VISA is also designed so that programs written using VISA function calls are easily portable from one platform to another. VISA does this by defining its own data types. This prevents problems like, for example, possible problems caused by moving from one platform to another where the size of an integer may be different. In other words, a LabVIEW application written with VISA calls can be easily ported to another platform that supports LabVIEW. NI-VISA supports several operating systems, including currently supported Windows OS versions, MAC OS versions, and Linux distributions.

VISA's greatest advantage is that it is an extremely easy language to learn. VISA provides a very simple-to-use API that has bus independent functions for most of its I/O functionality. VISA provides the most commonly used functionality for instrumentation in a very compact command set, eliminating the need to learn low level communication protocols for multiple bus types.


VISA Terminology

Before you start using NI-VISA it helps to learn a little terminology commonly used throughout the development process. The most important objects in the VISA language are known as resources. A VISA Resource is any instrument in your system (this includes serial and parallel ports). If you have multiple resources connected to one GPIB controller, each of those instruments is considered a VISA Resource.

An Instrument Descriptor is the exact name of a resource. It specifies the interface type (GPIB, serial, USB), the address of the device (logical address or primary address) and the VISA Session type (INSTR, Event, or INTFC). A VISA session is a path of communication to a VISA Resource, so you must open a VISA Session any time you want to do VISA communication to an instrument. A VISA Alias is basically a nickname for a VISA Resource. You could give an instrument located on [GPIB0::3::INSTR] a visa alias of "Function Generator". Then, in your application you could make calls to "Function Generator" instead of having to use the instrument descriptor.


A Typical VISA Application

A typical VISA application would go through the following steps.

1) Open a Session to a given Resource.
2) Do any configuration on the given resource (setting baud rates, termination character, etc.).
3) Perform writes and reads to the device.
4) Close the Session to the Resource.
5) Handle any errors that may have occurred.

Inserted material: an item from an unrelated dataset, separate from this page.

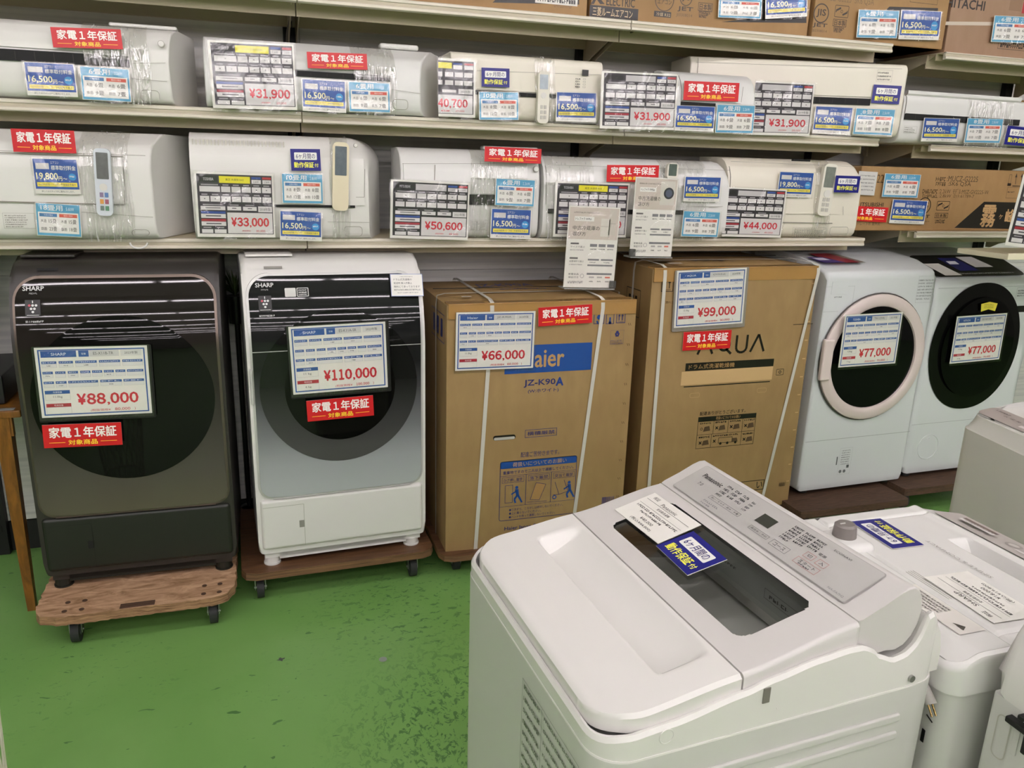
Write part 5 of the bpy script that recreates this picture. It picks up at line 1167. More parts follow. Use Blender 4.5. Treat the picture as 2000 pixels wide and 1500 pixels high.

The following is a LabVIEW application that opens a session to a GPIB Instrument, performs a write of "*IDN?\n" and then queries the device for its response.

This exact same format would be used in a text based language like C++ or Basic. You would also follow this exact same format if the instrument was Serial, USB, Ethernet, IEEE-1394, or any of the other buses VISA supports. All you would have to change is the Instrument Descriptor connected to the VISA Open. This code would run on any operating system that supports LabVIEW and NI-VISA.